Una quantità considerevole, tale da incidere sull’economia della nazione, anche se il paese produce quotidianamente circa due milioni di barili. La Nigeria è oggi (secondo i dati del 2013) il primo produttore di petrolio in Africa e il tredicesimo a livello mondiale. La stima sul greggio “rubato” assomma al cinque per cento dell’intera esportazione. Il mercato nero del petrolio nigeriano costa al governo del Paese due miliardi e mezzo di euro all’anno; denaro che viene convogliato verso chi gestisce le attività illegali.
Proprio per questo motivo, dopo le rivelazioni dell’inchiesta, è scattato il braccio di ferro tra Nigeria e Ghana. Le autorità nigeriane chiedono ai loro interlocutori di aprire un’inchiesta ufficiale; il Ghana ha fino a oggi risposto niet.
In Nigeria sono tre i metodi più utilizzati per “rubare” il petrolio. Il primo è il più empirico: le popolazioni locali riescono a effettuare allacci abusivi, dotati di rubinetti; poi il petrolio viene raffinato. Ma questa è l’attività dei più poveri e di solito non esce dal circuito locale.
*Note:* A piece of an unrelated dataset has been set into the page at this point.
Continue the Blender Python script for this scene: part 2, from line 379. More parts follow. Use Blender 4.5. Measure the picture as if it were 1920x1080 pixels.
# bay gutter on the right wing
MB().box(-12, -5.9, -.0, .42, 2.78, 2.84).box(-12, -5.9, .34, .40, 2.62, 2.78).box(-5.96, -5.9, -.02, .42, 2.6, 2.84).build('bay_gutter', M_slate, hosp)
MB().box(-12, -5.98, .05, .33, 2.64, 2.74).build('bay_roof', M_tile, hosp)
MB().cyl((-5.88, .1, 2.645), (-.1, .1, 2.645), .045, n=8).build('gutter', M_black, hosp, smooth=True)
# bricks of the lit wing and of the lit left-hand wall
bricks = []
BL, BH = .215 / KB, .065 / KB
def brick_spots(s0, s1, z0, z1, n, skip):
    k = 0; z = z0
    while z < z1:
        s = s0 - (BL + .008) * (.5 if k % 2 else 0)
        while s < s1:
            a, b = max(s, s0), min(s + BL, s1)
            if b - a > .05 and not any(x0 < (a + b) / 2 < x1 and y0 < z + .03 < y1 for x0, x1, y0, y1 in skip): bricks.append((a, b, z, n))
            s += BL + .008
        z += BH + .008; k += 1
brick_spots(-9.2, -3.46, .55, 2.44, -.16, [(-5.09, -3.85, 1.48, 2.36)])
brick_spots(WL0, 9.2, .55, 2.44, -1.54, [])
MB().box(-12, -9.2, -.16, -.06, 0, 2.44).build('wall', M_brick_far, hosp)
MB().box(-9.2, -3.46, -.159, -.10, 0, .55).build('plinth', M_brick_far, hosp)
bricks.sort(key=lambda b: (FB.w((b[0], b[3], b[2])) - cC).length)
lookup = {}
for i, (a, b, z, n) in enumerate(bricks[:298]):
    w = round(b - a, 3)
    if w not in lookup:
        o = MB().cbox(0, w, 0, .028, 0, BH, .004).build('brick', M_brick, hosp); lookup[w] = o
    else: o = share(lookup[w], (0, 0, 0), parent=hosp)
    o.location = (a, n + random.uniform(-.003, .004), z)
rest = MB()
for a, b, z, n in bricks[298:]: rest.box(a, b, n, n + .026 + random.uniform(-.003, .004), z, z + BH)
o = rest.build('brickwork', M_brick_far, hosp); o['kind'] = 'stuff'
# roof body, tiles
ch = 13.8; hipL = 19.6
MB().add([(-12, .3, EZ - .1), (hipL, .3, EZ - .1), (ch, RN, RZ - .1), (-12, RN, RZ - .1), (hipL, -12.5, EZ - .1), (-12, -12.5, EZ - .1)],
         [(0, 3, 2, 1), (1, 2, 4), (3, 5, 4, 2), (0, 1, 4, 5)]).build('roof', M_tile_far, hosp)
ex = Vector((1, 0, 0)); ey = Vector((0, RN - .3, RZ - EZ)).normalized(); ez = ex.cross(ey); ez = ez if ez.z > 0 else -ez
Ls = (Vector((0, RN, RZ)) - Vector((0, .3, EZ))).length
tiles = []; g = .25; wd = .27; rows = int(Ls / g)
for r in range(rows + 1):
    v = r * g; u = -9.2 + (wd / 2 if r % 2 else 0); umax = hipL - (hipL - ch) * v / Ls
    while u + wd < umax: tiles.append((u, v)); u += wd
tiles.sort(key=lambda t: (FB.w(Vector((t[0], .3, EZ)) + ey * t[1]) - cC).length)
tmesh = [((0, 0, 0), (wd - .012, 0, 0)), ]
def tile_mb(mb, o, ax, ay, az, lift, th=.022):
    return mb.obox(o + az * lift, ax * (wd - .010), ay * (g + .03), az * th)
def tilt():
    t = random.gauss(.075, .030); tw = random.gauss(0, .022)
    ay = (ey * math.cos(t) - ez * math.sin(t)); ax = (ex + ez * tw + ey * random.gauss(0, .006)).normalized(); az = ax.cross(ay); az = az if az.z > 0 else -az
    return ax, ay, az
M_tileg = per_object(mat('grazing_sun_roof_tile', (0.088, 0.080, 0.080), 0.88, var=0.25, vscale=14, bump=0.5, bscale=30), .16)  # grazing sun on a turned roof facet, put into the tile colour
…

La seconda tecnica prevede un grado molto più elevato di tecnologia. Lungo gli oleodotti vengono allacciate condotte abusive. Prelevano il greggio, che viene trasportato dalle chiatte sul delta del Niger, poi trasbordato su piccole navi che fanno da collegamento con le navi cargo, quelle di alto tonnellaggio, che attendono al largo. Operazione, quest’ultima, condotta soprattutto di notte.
Il terzo sistema è il furto direttamente dai terminal, con sifoni che riescono ad aspirare il petrolio stoccate e a caricarlo a bordo dei camion.
La Iplom di Busalla rivendica la correttezza del suo operato e la regolarità di ogni suo atto: «Abbiamo regolarmente acquistato il prodotto da una società di Houston». E in risposta all’inchiesta del Wall Stret Journal è arrivata la dura nota di risposta di Lushann International Energy Corporation, società che ha per l’appunto sede a Houston in Texas. Che cosa spiega la richiesta di smentita? Che la base di Saltpond è gestita da società che sono entrambe filiali della casa madre texana. E smentisce ogni legame con attività illegali, volendo così tutelare i sui clienti: «Lushann nega categoricamente queste accuse, noi non compriamo petrolio rubato dalla Nigeria. Pertanto non vi è alcun fondamento per tentare di collegare le operazioni di Lushann al greggio rubato dalla Nigeria».
Un sospetto inaccettabile, insiste Lushann, anche quando si va a vedere la qualità intrinseca del greggio: «I test di qualità effettuati da accreditate aziende di verifica mostrano una qualità diversa per Saltpond Blend, che non può essere confuso con un Forcados o Bonny Light (diverse qualità di greggio, ndr) o qualsiasi tipico prodotto nigeriano. Ad esempio, le caratteristiche specifiche di Saltpond, come il suo alto contenuto di sale, non possono essere ottenute con il greggio nigeriano».